# DATA SHOWN start

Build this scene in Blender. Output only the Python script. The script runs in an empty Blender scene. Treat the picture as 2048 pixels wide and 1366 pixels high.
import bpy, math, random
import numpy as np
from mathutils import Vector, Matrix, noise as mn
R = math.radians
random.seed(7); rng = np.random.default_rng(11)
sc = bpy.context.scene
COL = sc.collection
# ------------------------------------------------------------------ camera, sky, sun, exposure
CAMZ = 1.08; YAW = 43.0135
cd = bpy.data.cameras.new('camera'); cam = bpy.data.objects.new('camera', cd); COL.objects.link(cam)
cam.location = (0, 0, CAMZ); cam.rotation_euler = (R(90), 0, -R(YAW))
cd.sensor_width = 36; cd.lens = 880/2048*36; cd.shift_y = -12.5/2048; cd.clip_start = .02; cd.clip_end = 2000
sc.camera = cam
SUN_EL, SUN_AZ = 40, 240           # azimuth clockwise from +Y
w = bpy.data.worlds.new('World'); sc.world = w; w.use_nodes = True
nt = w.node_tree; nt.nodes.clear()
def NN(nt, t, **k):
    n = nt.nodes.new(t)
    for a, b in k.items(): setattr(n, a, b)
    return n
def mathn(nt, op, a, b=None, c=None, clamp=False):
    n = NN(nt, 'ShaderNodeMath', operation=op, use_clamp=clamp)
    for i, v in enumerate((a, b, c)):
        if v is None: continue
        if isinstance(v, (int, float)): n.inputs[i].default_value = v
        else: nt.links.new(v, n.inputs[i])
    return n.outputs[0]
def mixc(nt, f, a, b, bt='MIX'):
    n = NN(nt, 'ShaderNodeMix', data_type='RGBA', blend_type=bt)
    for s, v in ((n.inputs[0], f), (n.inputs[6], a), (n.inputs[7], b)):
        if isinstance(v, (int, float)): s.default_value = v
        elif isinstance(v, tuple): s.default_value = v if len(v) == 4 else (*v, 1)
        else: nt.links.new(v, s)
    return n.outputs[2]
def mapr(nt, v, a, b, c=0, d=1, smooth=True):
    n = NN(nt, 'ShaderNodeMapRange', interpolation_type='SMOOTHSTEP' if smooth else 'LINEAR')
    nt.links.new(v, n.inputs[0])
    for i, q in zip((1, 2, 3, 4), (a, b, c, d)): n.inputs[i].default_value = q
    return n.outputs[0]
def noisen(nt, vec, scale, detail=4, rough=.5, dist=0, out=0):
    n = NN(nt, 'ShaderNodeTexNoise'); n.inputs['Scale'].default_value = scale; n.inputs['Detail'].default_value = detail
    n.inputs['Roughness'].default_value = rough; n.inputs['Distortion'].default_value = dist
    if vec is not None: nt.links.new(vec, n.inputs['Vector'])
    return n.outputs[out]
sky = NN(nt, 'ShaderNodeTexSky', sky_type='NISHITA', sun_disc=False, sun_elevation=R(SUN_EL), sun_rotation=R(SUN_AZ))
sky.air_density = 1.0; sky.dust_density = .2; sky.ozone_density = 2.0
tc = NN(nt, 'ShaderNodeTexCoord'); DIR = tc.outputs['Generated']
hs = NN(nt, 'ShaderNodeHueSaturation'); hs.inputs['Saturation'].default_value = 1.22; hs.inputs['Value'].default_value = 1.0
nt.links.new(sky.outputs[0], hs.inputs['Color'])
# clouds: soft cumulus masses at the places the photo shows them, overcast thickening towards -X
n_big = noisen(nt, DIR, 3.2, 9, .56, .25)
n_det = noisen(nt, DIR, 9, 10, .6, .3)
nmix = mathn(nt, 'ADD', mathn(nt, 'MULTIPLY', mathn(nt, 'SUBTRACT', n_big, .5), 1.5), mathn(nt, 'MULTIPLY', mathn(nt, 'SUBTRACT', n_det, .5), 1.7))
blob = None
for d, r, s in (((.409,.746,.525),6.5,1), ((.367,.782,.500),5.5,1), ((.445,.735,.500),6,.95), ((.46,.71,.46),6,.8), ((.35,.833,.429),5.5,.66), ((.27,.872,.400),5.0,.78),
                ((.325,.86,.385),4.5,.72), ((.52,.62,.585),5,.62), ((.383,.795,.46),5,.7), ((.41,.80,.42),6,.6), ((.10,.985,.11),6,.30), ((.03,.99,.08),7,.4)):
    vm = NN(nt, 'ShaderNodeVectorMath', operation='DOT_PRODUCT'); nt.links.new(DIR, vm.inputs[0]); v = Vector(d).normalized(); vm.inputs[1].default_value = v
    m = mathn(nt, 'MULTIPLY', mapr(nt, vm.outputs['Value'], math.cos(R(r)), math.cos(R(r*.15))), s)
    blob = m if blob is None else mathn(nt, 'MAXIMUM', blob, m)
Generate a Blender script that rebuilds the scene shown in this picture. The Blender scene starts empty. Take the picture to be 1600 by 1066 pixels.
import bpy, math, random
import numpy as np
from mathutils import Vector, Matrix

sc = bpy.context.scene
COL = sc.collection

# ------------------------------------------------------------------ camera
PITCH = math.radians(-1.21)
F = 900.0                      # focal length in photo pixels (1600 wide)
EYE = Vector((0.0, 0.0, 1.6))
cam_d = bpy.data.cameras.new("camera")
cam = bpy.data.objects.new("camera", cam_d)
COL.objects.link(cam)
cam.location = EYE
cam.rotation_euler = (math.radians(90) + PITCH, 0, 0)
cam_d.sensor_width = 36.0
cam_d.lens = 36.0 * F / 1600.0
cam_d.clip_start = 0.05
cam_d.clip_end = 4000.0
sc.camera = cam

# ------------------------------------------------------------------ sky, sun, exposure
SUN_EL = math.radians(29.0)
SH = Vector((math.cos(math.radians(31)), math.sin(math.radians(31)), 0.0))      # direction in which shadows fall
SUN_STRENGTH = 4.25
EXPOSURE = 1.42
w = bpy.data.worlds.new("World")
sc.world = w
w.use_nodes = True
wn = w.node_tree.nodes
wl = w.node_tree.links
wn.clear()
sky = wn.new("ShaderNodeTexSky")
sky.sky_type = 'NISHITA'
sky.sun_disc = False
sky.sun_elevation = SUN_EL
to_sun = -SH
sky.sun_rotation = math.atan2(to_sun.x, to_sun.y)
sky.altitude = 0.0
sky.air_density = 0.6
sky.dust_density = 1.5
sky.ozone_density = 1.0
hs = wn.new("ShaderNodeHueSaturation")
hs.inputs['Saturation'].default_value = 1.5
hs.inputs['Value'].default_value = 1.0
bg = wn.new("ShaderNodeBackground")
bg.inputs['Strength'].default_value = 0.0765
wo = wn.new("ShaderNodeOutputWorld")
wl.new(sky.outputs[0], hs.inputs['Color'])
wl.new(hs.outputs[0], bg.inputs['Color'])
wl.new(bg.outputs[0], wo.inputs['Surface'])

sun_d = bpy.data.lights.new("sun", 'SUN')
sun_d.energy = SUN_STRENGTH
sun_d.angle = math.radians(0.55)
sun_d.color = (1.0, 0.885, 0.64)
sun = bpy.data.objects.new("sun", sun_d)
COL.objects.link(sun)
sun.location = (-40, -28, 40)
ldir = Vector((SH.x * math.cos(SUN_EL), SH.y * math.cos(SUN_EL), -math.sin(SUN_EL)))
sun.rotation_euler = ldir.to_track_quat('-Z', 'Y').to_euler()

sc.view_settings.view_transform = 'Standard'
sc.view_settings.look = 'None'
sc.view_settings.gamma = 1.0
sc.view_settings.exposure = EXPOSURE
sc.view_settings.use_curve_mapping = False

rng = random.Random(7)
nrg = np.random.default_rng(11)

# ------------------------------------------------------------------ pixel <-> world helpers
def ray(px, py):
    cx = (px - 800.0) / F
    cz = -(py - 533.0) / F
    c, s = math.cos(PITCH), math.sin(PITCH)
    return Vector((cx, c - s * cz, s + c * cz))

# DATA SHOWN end

The full set of records should be duplicated exactly.

Build this scene in Blender. Output only the Python script. The script runs in an empty Blender scene. Treat the picture as 2048 pixels wide and 1366 pixels high.
import bpy, math, random
import numpy as np
from mathutils import Vector, Matrix, noise as mn
R = math.radians
random.seed(7); rng = np.random.default_rng(11)
sc = bpy.context.scene
COL = sc.collection
# ------------------------------------------------------------------ camera, sky, sun, exposure
CAMZ = 1.08; YAW = 43.0135
cd = bpy.data.cameras.new('camera'); cam = bpy.data.objects.new('camera', cd); COL.objects.link(cam)
cam.location = (0, 0, CAMZ); cam.rotation_euler = (R(90), 0, -R(YAW))
cd.sensor_width = 36; cd.lens = 880/2048*36; cd.shift_y = -12.5/2048; cd.clip_start = .02; cd.clip_end = 2000
sc.camera = cam
SUN_EL, SUN_AZ = 40, 240           # azimuth clockwise from +Y
w = bpy.data.worlds.new('World'); sc.world = w; w.use_nodes = True
nt = w.node_tree; nt.nodes.clear()
def NN(nt, t, **k):
    n = nt.nodes.new(t)
    for a, b in k.items(): setattr(n, a, b)
    return n
def mathn(nt, op, a, b=None, c=None, clamp=False):
    n = NN(nt, 'ShaderNodeMath', operation=op, use_clamp=clamp)
    for i, v in enumerate((a, b, c)):
        if v is None: continue
        if isinstance(v, (int, float)): n.inputs[i].default_value = v
        else: nt.links.new(v, n.inputs[i])
    return n.outputs[0]
def mixc(nt, f, a, b, bt='MIX'):
    n = NN(nt, 'ShaderNodeMix', data_type='RGBA', blend_type=bt)
    for s, v in ((n.inputs[0], f), (n.inputs[6], a), (n.inputs[7], b)):
        if isinstance(v, (int, float)): s.default_value = v
        elif isinstance(v, tuple): s.default_value = v if len(v) == 4 else (*v, 1)
        else: nt.links.new(v, s)
    return n.outputs[2]
def mapr(nt, v, a, b, c=0, d=1, smooth=True):
    n = NN(nt, 'ShaderNodeMapRange', interpolation_type='SMOOTHSTEP' if smooth else 'LINEAR')
    nt.links.new(v, n.inputs[0])
    for i, q in zip((1, 2, 3, 4), (a, b, c, d)): n.inputs[i].default_value = q
    return n.outputs[0]
def noisen(nt, vec, scale, detail=4, rough=.5, dist=0, out=0):
    n = NN(nt, 'ShaderNodeTexNoise'); n.inputs['Scale'].default_value = scale; n.inputs['Detail'].default_value = detail
    n.inputs['Roughness'].default_value = rough; n.inputs['Distortion'].default_value = dist
    if vec is not None: nt.links.new(vec, n.inputs['Vector'])
    return n.outputs[out]
sky = NN(nt, 'ShaderNodeTexSky', sky_type='NISHITA', sun_disc=False, sun_elevation=R(SUN_EL), sun_rotation=R(SUN_AZ))
sky.air_density = 1.0; sky.dust_density = .2; sky.ozone_density = 2.0
tc = NN(nt, 'ShaderNodeTexCoord'); DIR = tc.outputs['Generated']
hs = NN(nt, 'ShaderNodeHueSaturation'); hs.inputs['Saturation'].default_value = 1.22; hs.inputs['Value'].default_value = 1.0
nt.links.new(sky.outputs[0], hs.inputs['Color'])
# clouds: soft cumulus masses at the places the photo shows them, overcast thickening towards -X
n_big = noisen(nt, DIR, 3.2, 9, .56, .25)
n_det = noisen(nt, DIR, 9, 10, .6, .3)
nmix = mathn(nt, 'ADD', mathn(nt, 'MULTIPLY', mathn(nt, 'SUBTRACT', n_big, .5), 1.5), mathn(nt, 'MULTIPLY', mathn(nt, 'SUBTRACT', n_det, .5), 1.7))
blob = None
for d, r, s in (((.409,.746,.525),6.5,1), ((.367,.782,.500),5.5,1), ((.445,.735,.500),6,.95), ((.46,.71,.46),6,.8), ((.35,.833,.429),5.5,.66), ((.27,.872,.400),5.0,.78),
                ((.325,.86,.385),4.5,.72), ((.52,.62,.585),5,.62), ((.383,.795,.46),5,.7), ((.41,.80,.42),6,.6), ((.10,.985,.11),6,.30), ((.03,.99,.08),7,.4)):
    vm = NN(nt, 'ShaderNodeVectorMath', operation='DOT_PRODUCT'); nt.links.new(DIR, vm.inputs[0]); v = Vector(d).normalized(); vm.inputs[1].default_value = v
    m = mathn(nt, 'MULTIPLY', mapr(nt, vm.outputs['Value'], math.cos(R(r)), math.cos(R(r*.15))), s)
    blob = m if blob is None else mathn(nt, 'MAXIMUM', blob, m)
Generate a Blender script that rebuilds the scene shown in this picture. The Blender scene starts empty. Take the picture to be 1600 by 1066 pixels.
import bpy, math, random
import numpy as np
from mathutils import Vector, Matrix

sc = bpy.context.scene
COL = sc.collection

# ------------------------------------------------------------------ camera
PITCH = math.radians(-1.21)
F = 900.0                      # focal length in photo pixels (1600 wide)
EYE = Vector((0.0, 0.0, 1.6))
cam_d = bpy.data.cameras.new("camera")
cam = bpy.data.objects.new("camera", cam_d)
COL.objects.link(cam)
cam.location = EYE
cam.rotation_euler = (math.radians(90) + PITCH, 0, 0)
cam_d.sensor_width = 36.0
cam_d.lens = 36.0 * F / 1600.0
cam_d.clip_start = 0.05
cam_d.clip_end = 4000.0
sc.camera = cam

# ------------------------------------------------------------------ sky, sun, exposure
SUN_EL = math.radians(29.0)
SH = Vector((math.cos(math.radians(31)), math.sin(math.radians(31)), 0.0))      # direction in which shadows fall
SUN_STRENGTH = 4.25
EXPOSURE = 1.42
w = bpy.data.worlds.new("World")
sc.world = w
w.use_nodes = True
wn = w.node_tree.nodes
wl = w.node_tree.links
wn.clear()
sky = wn.new("ShaderNodeTexSky")
sky.sky_type = 'NISHITA'
sky.sun_disc = False
sky.sun_elevation = SUN_EL
to_sun = -SH
sky.sun_rotation = math.atan2(to_sun.x, to_sun.y)
sky.altitude = 0.0
sky.air_density = 0.6
sky.dust_density = 1.5
sky.ozone_density = 1.0
hs = wn.new("ShaderNodeHueSaturation")
hs.inputs['Saturation'].default_value = 1.5
hs.inputs['Value'].default_value = 1.0
bg = wn.new("ShaderNodeBackground")
bg.inputs['Strength'].default_value = 0.0765
wo = wn.new("ShaderNodeOutputWorld")
wl.new(sky.outputs[0], hs.inputs['Color'])
wl.new(hs.outputs[0], bg.inputs['Color'])
wl.new(bg.outputs[0], wo.inputs['Surface'])

sun_d = bpy.data.lights.new("sun", 'SUN')
sun_d.energy = SUN_STRENGTH
sun_d.angle = math.radians(0.55)
sun_d.color = (1.0, 0.885, 0.64)
sun = bpy.data.objects.new("sun", sun_d)
COL.objects.link(sun)
sun.location = (-40, -28, 40)
ldir = Vector((SH.x * math.cos(SUN_EL), SH.y * math.cos(SUN_EL), -math.sin(SUN_EL)))
sun.rotation_euler = ldir.to_track_quat('-Z', 'Y').to_euler()

sc.view_settings.view_transform = 'Standard'
sc.view_settings.look = 'None'
sc.view_settings.gamma = 1.0
sc.view_settings.exposure = EXPOSURE
sc.view_settings.use_curve_mapping = False

rng = random.Random(7)
nrg = np.random.default_rng(11)

# ------------------------------------------------------------------ pixel <-> world helpers
def ray(px, py):
    cx = (px - 800.0) / F
    cz = -(py - 533.0) / F
    c, s = math.cos(PITCH), math.sin(PITCH)
    return Vector((cx, c - s * cz, s + c * cz))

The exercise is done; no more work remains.